If you’re ever in middle Tennessee, stop in Columbia. You can go in to Park’s Feed Store, on the main square. Ask the men shucking lima beans to describe their home town. They’ll tell you “it’s the mule capital of the world.” There’s even a Mule Days celebration once a year. The men will tell you that U.S. president James K. Polk was born here. They’ll tell you about the big Civil War battle fought near Columbia in “18 and 65,” how you can still find sabers and shells out in the hills.

Then go to Lawrenceburg and ask the people there about their city. They’ll tell you that Davy Crockett lived here while he was a Congressman, after his explorations and before he died at the Alamo. They’ll show you his statue in the town square. They’ll even walk down the street with you to the plaque that marks the spot where his house once stood.

But ask Latter-day Saint youth in either city what it’s like to live in Tennessee, and you’re likely to hear a description, not only of the town their ward’s in, but of their neighboring ward as well. Of the people, the service, and the fun. Of the joy and the spiritual growth that can come through the influence of good friends and fellow Saints.

Because when you live in either ward down here, you live in both.

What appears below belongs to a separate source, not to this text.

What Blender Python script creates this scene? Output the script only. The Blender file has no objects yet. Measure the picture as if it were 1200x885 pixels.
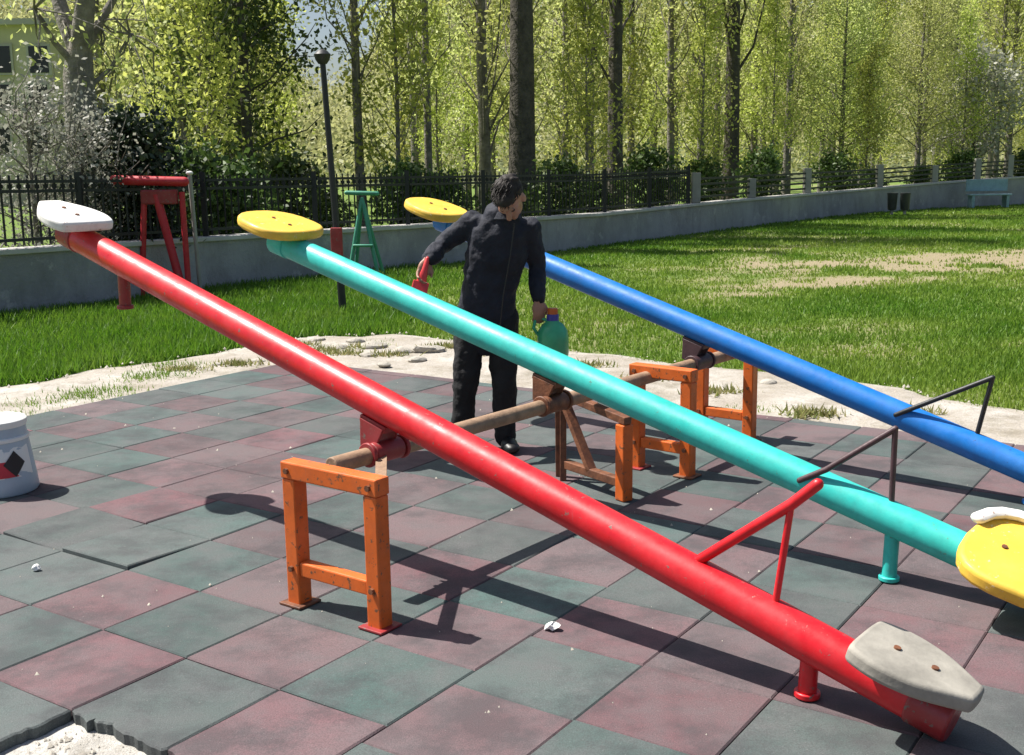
import bpy, bmesh, math, random
import numpy as np
from mathutils import Vector, Matrix
random.seed(7); rng = np.random.default_rng(11)
S = bpy.context.scene
COL = S.collection
rad = math.radians

# ------------------------------------------------------------------ camera
FPX, HOR, CH, ROLL = 1328.25, 194.2, 1.70, rad(-0.77)
pit = math.atan((442.5 - HOR) / FPX)
_R0 = np.array([1., 0, 0]); FW = np.array([0, math.cos(pit), -math.sin(pit)]); _U0 = np.array([0, math.sin(pit), math.cos(pit)])
RT = _R0 * math.cos(ROLL) + _U0 * math.sin(ROLL); UP = _U0 * math.cos(ROLL) - _R0 * math.sin(ROLL)
CP = np.array([0, 0, CH])
def ray(x, y): return (x - 600) / FPX * RT - (y - 442.5) / FPX * UP + FW
def g(x, y, z=0.):
    d = ray(x, y); return CP + d * (z - CH) / d[2]
def at(x, y, Y):
    d = ray(x, y); return CP + d * (Y / d[1])
cam = bpy.data.cameras.new('camera'); cam.sensor_width = 36; cam.lens = FPX / 1200 * 36
cam.clip_start = 0.05; cam.clip_end = 2000
co = bpy.data.objects.new('camera', cam); COL.objects.link(co)
co.matrix_world = Matrix(((RT[0], UP[0], -FW[0], 0), (RT[1], UP[1], -FW[1], 0), (RT[2], UP[2], -FW[2], CH), (0, 0, 0, 1)))
S.camera = co

# ------------------------------------------------------------------ light
SUN_AZ, SUN_EL = 160.4, 58.5
sd = Vector((math.cos(rad(SUN_AZ)) * math.cos(rad(SUN_EL)), math.sin(rad(SUN_AZ)) * math.cos(rad(SUN_EL)), math.sin(rad(SUN_EL))))
sl = bpy.data.lights.new('sun', 'SUN'); sl.energy = 5.0; sl.angle = rad(0.53); sl.color = (1, .96, .89)
so = bpy.data.objects.new('sun', sl); COL.objects.link(so)
so.rotation_euler = sd.to_track_quat('Z', 'Y').to_euler()
W = bpy.data.worlds.new('World'); S.world = W; W.use_nodes = True
nt = W.node_tree; bg = nt.nodes['Background']
sk = nt.nodes.new('ShaderNodeTexSky'); sk.sky_type = 'NISHITA'; sk.sun_disc = False
sk.sun_elevation = rad(SUN_EL); sk.sun_rotation = rad(90 - SUN_AZ); sk.air_density = 1.0; sk.dust_density = 2.5
nt.links.new(sk.outputs[0], bg.inputs[0]); bg.inputs[1].default_value = 0.07
S.view_settings.view_transform = 'Standard'; S.view_settings.look = 'None'; S.view_settings.gamma = 1
S.view_settings.exposure = 0.76
S.cycles.max_bounces = 6; S.cycles.transparent_max_bounces = 8
S.cycles.use_denoising = True

# ------------------------------------------------------------------ materials
class N:
    def __init__(s, name):
        s.m = bpy.data.materials.new(name); s.m.use_nodes = True; s.t = s.m.node_tree
        s.b = s.t.nodes['Principled BSDF']; s.o = s.t.nodes['Material Output']
        s.tc = s.t.nodes.new('ShaderNodeTexCoord')
    def n(s, typ, **kw):
        x = s.t.nodes.new(typ)
        for k, v in kw.items():
            if isinstance(k, str) and hasattr(x, k): setattr(x, k, v)
        return x
    def l(s, a, b): s.t.links.new(a, b)
    def noise(s, scale, detail=4, rough=.55, coord='Object', vec=None):
        x = s.n('ShaderNodeTexNoise'); x.inputs['Scale'].default_value = scale
        x.inputs['Detail'].default_value = detail; x.inputs['Roughness'].default_value = rough
        s.l(vec if vec is not None else s.tc.outputs[coord], x.inputs['Vector']); return x.outputs['Fac']
    def ramp(s, fac, stops):
        x = s.n('ShaderNodeValToRGB'); e = x.color_ramp.elements
        while len(e) < len(stops): e.new(.5)
        for i, (p, c) in enumerate(stops):
            e[i].position = p; e[i].color = (*c, 1) if not isinstance(c, (int, float)) else (c, c, c, 1)
        s.l(fac, x.inputs[0]); return x.outputs[0]
    def mix(s, fac, a, b, typ='MIX'):
        x = s.n('ShaderNodeMixRGB'); x.blend_type = typ
        for i, v in ((0, fac), (1, a), (2, b)):
            if isinstance(v, (int, float)): x.inputs[i].default_value = v if i == 0 else (v, v, v, 1)
            elif isinstance(v, tuple): x.inputs[i].default_value = (*v, 1)
            else: s.l(v, x.inputs[i])
        return x.outputs[0]
    def bump(s, h, strength=.3, dist=.01):
        x = s.n('ShaderNodeBump'); x.inputs['Strength'].default_value = strength; x.inputs['Distance'].default_value = dist
        s.l(h, x.inputs['Height']); s.l(x.outputs[0], s.b.inputs['Normal'])
    def col(s, c):
        if isinstance(c, tuple): s.b.inputs['Base Color'].default_value = (*c, 1)
        else: s.l(c, s.b.inputs['Base Color'])
    def rough(s, r):
        if isinstance(r, (int, float)): s.b.inputs['Roughness'].default_value = r
        else: s.l(r, s.b.inputs['Roughness'])
def mul(c, k): return tuple(min(1, v * k) for v in c)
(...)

Photos by Richard M. Romney

Though they’re in separate wards, the youth in Lawrenceburg and Columbia love to be together. At a picnic in Columbia, you’ll see friends from Lawrenceburg, too. Visit the Davy Crockett statue in Lawrenceburg, and kids from Columbia will tag along, toting an extra watermelon for a snack.

Three o’clock is an early hour to rise, especially when you were at the hayride the night before. But when there’s an assignment in Nashville, you can bet the Columbia youth will be there. This time they canned beans and made “rooster caps” from rubber gloves.

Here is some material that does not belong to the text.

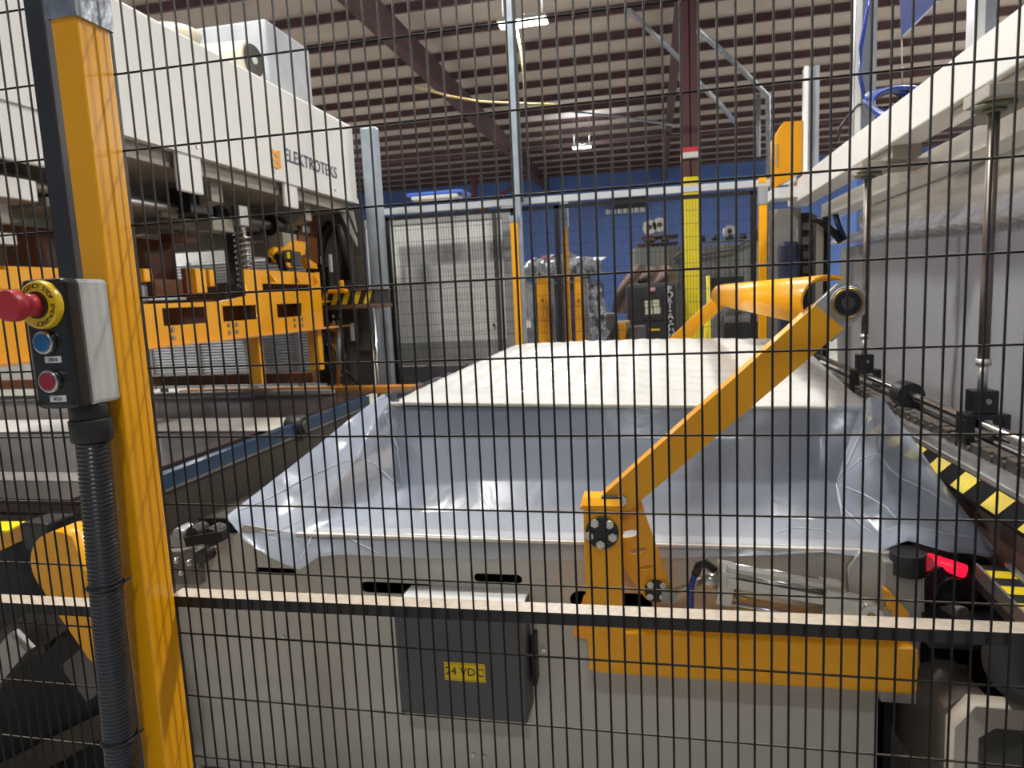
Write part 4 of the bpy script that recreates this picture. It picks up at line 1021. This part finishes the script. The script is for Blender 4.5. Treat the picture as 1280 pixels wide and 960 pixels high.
# yellow window beam
XW = -2.3
def yz(px, py, x=XW): v = P(px, py, x=x); return (v.y, v.z)
zb, ztp = 1.400, 1.585
outl = [(1.0, zb), (4.45, zb), (4.45, 1.785), (4.40, 1.785), (4.40, 1.78), (3.55, 1.78), (3.55, 1.63), (3.3, 1.60), (1.0, 1.585)]
hl = []
for (pa, pb) in (((201, 384), (258, 404)), ((276, 378), (321, 397)), ((344, 373), (377, 391))):
    a = yz(*pa); b = yz(*pb)
    hl.append([(a[0], 1.49), (b[0], 1.49), (b[0], 1.575), (a[0], 1.575)])
hl.append([(2.0-.35, 1.49), (2.0, 1.49), (2.0, 1.575), (1.65, 1.575)])
hl.append([(3.72, 1.655), (4.3, 1.655), (4.3, 1.70), (3.72, 1.70)])
MB().plate(outl, hl, .012, frameXZ((XW, 0, 0), (0, 1, 0), (0, 0, 1))).build('window_beam', yel, t)
MB().box((XW-.02, 1.0, zb-.012), (XW+.03, 5.0, zb), .002).build('beam_flange', mat('pale orange', (238, 170, 80), .4), t)
MB().box((XW-.14, 1.0, zb+.01), (XW-.13, 4.8, 1.58)).build('beam_back', brown, t)
MB().box((XW-.13, 1.0, 1.575), (XW-.008, 4.8, 1.587)).build('beam_top', yel, t)
for yy in (2.47, 2.9, 3.35, 3.42, 4.05, 4.15, 4.6, 4.7):
    for zz in (1.43, 1.47): MB().cyl((XW+.006, yy, zz), (XW+.014, yy, zz), .012, seg=6).build('bolt', steel2, t)
# gussets on the upper rail
for yy in (3.8, 4.1, 4.35):
    MB().poly([(XW+.006, yy, 1.71), (XW+.05, yy, 1.71), (XW+.006, yy, 1.77)], (0, .015, 0)).build('gusset', yel, t)
# yellow lugs above
for px0, px1, py0, py1, x in ((247, 257, 336, 366, -2.3), (263, 269, 337, 358, -2.35), (181, 190, 336, 352, -2.25), (0, 41, 338, 362, -2.3), (10, 80, 335, 362, -2.5)):
    X_(px0, py1, px1, py0, x, .05, 'lug', yel)
X_(235, 367, 255, 336, -2.42, .03, 'brown_lug', brown)
X_(195, 372, 245, 350, -2.6, .05, 'brown_block', brown)
# posts under the beam
for y, m_, w_ in ((2.68, brown, .04), (3.66, yel, .022), (4.40, yel, .03), (1.5, brown, .05)):
    MB().box((XW-.10, y, 1.1), (XW-.02, y+w_*2, zb)).build('leg_post', m_, t)
MB().box((XW-.06, 4.68, .95), (XW-.02, 4.74, 1.42)).build('leg_post', yel, t)
# orange handling unit with yellow mark
hu = thing('handling_head', 'orange and black handling head sitting on the yellow window beam', 'machine head', (-2.4, 4.3, 1.8))
MB().poly([P(352, 312, x=-2.4), P(366, 300, x=-2.4), P(383, 303, x=-2.4), P(381, 318, x=-2.4), P(370, 321, x=-2.4), P(355, 320, x=-2.4)], (-.10, 0, 0)).build('yellow_shell', yel, hu)
MB().poly([P(352, 313, x=-2.38), P(365, 312, x=-2.38), P(371, 338, x=-2.38), P(360, 339, x=-2.38)], (-.06, 0, 0)).build('black_body', blk, hu)
MB().poly([P(359, 315, x=-2.37), P(366, 315, x=-2.37), P(367, 324, x=-2.37), P(360, 323, x=-2.37)], (-.01, 0, 0)).build('yellow_mark', yel2, hu)
MB().poly([P(358, 328, x=-2.37), P(369, 329, x=-2.37), P(370, 335, x=-2.37), P(360, 334, x=-2.37)], (-.01, 0, 0)).build('orange_mark', orange_ink, hu)
MB().poly([P(383, 322, x=-2.36), P(396, 330, x=-2.36), P(397, 336, x=-2.36), P(388, 335, x=-2.36)], (-.05, 0, 0)).build('yellow_tip', yel, hu)
MB().poly([P(375, 270, x=-2.46), P(396, 270, x=-2.46), P(398, 330, x=-2.46), P(372, 322, x=-2.46)], (-.08, 0, 0)).build('brown_body', brown, hu)
MB().tube([P(352, 316, x=-2.4), P(343, 312, x=-2.4), P(338, 318, x=-2.4), P(342, 328, x=-2.4)], .02, 8).build('orange_hook', yel, hu)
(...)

The Lord said, “Let not your hands be weak: for your work shall be rewarded” (2 Chr. 15:7). The Columbia Ward knows joy comes from service. “It makes me feel good to know I’m helping,” one young woman said.

“That’s not a frog,” three young ladies cheered when Paul McDow sang about being green. “That’s Davy Croak-it!” Paul’s skit was one big hit at the picnic sponsored by the Lawrenceburg Ward. The other was the fanciest fruit bowl Lawrenceburg—or Columbia for that matter—had ever seen.

The object of being together is, of course, to build fellowship and faith. The scriptures speak of this, too: “That same sociality which exists among us here will exist among us there, only it will be coupled with eternal glory” (D&C 130:2).

To live in central Tennessee is to be close to the country. You can relax for a moment at a covered bridge in a park near Lawrenceburg. In Columbia, visit a mansion called Ramle ’n Snap, stop at Park’s Feed Store, or drive to a nearby farm that raises hogs and mules. Wherever you go you’ll feel welcome, especially among the Latter-day Saints.